At 5/21/2005 2:35 PM, Blogger Bethlehem Shoals said...

here's all i'm saying--the two have styles that a less-savvy basketball watcher could interpret as showy or extraneous. peep manu's end-of-game moves on thursday, or nash when he's getting his shots (a non-fan actually said as much when forced to watch last night's barnbuner with me).

i agree that often white players get put under a microscope, but it's one of unfamiliarity, not prejudice. there's a pretty well-established template for critiquing a flashy black guard. with manu, nash, or a shooter like wally (who, remember it or not, once seemed poised on the verge of stardom), it's more a collective attempt to figure out what the fuck they are doing and why it's so special/effective. it's not so much doubt as a need to understand in the wake of disbelief--how is this white guy making such an impact? when a white guy does anything more than shoot a three or take up space in the lane, we have to stop, step back, and closely look at it to see what makes him tick.

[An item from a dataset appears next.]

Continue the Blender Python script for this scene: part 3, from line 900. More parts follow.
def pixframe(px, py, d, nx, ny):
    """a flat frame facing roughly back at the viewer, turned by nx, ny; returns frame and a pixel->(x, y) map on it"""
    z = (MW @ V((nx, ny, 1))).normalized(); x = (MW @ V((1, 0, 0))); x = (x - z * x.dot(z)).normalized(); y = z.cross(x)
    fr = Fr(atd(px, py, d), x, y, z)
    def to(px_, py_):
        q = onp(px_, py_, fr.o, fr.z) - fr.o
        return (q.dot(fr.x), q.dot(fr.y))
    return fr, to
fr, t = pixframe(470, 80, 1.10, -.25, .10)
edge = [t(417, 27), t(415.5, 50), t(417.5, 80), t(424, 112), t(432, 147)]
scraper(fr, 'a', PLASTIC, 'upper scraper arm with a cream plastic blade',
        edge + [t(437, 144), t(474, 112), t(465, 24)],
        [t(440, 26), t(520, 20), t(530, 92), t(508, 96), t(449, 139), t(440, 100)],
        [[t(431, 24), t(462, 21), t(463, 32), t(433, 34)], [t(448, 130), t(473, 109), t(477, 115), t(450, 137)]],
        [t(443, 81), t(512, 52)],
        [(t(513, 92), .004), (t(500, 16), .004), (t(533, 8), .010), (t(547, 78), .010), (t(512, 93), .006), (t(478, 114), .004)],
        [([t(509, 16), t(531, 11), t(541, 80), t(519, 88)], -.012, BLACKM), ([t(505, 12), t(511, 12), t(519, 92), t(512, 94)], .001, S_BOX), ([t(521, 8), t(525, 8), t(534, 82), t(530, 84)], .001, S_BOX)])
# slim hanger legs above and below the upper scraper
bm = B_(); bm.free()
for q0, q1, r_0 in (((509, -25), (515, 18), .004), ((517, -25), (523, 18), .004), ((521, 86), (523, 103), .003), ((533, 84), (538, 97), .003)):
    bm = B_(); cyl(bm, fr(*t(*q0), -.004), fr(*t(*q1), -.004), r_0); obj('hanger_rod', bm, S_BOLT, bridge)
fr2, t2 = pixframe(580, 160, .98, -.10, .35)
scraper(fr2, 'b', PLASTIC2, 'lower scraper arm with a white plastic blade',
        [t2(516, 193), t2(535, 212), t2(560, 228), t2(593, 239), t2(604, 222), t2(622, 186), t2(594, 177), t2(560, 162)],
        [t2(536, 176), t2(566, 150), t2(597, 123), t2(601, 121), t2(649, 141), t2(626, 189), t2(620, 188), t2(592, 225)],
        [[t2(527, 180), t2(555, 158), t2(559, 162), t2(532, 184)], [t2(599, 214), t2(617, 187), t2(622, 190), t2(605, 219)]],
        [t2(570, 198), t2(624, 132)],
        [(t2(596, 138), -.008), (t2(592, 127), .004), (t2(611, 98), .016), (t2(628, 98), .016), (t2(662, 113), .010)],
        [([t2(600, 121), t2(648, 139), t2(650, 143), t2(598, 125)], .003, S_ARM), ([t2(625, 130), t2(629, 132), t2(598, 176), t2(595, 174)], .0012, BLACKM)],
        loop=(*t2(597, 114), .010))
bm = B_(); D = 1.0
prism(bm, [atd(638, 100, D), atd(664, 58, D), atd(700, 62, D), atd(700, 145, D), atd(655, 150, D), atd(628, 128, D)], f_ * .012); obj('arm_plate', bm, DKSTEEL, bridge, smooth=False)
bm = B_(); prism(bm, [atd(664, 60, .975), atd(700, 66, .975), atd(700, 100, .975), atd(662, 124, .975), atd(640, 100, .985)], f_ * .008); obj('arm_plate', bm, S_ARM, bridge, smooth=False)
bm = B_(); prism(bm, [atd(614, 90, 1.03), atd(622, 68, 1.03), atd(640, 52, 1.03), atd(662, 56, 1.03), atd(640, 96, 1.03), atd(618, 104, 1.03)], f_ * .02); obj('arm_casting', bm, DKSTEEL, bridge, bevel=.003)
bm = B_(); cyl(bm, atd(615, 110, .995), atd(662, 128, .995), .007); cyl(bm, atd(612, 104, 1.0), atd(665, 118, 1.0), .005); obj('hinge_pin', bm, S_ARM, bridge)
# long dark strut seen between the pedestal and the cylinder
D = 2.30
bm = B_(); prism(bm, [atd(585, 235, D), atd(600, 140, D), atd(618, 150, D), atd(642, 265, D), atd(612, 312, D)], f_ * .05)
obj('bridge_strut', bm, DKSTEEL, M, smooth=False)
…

this is pretty much what you just said, but it's such a good point i wanted to elaborate off of it. and i don't think that the end result of it is pesissism

 
At 5/22/2005 12:49 AM, Blogger Brian said...

Walton should be strangled for many reasons... like midway through the second of game six against the Pacers when they threw it back to the studio for the halftime teaser and Walton said the Pistons were playing "horribly" when they getting a ton of open looks and missing them while the Pacers were knocking down every damn thing they tried.

 
At 5/23/2005 4:29 PM, Blogger Ken said...

HDTV and DVR's are awesome, but the TV technology I want most is still a "Mute Walton" button.